Greece should not abandon its principles – or its relics

Posted at 8:19 pm in Elgin Marbles

Jim Egan is director of Ferrumar, a marine exploration company and has had a long standing interest in the case of the restitution of the Parthenon Marbles and how it might be resolved.

He recently forward me this piece outlining some of the recent interventions that he has made, along with his thoughts on how the resolution of the issue might be expedited.

The corner of the Parthenon pediment

The corner of the Parthenon pediment

From:
Jim Egan (via email)

Greece should not abandon its principles – or its relics

Perplexed am I over Greece’s consistent failure to remedy its ancient problems, whether in small steps or creative ways.

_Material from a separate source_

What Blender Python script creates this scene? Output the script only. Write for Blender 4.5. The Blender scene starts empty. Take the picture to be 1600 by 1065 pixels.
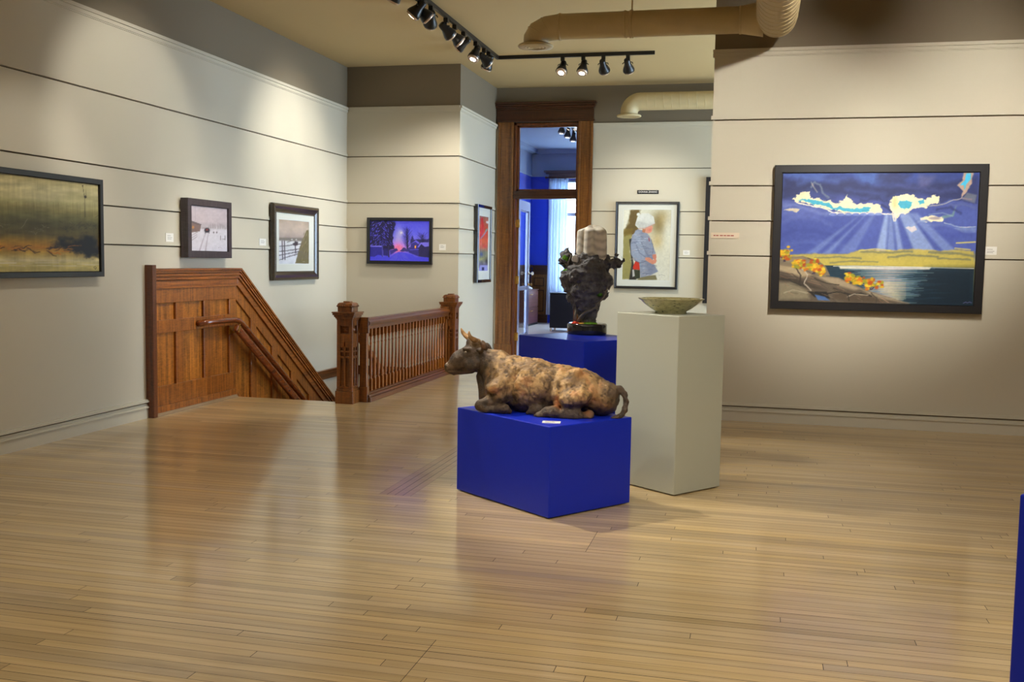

One method for resolving the Parthenon Marbles puzzle involves sidestepping, at least temporarily, the morass of moral claims and legal principles (Financial Times, “Judgment is not set in stone”, Tiffany Jenkins, Life & Arts, February 12) over whether or not the British Museum rightfully owns the Parthenon Marbles in its collection.

David Critchley’s subsequent Letter to the Financial Times (“Restore the Parthenon with replica statues”, February 27) plots the optimum course. Coincidentally, six years ago my firm offered the Greeks that same solution so as to help relieve their understandable agony over the long-missing Marbles still residing in multiple out-of-context non-Greek locations.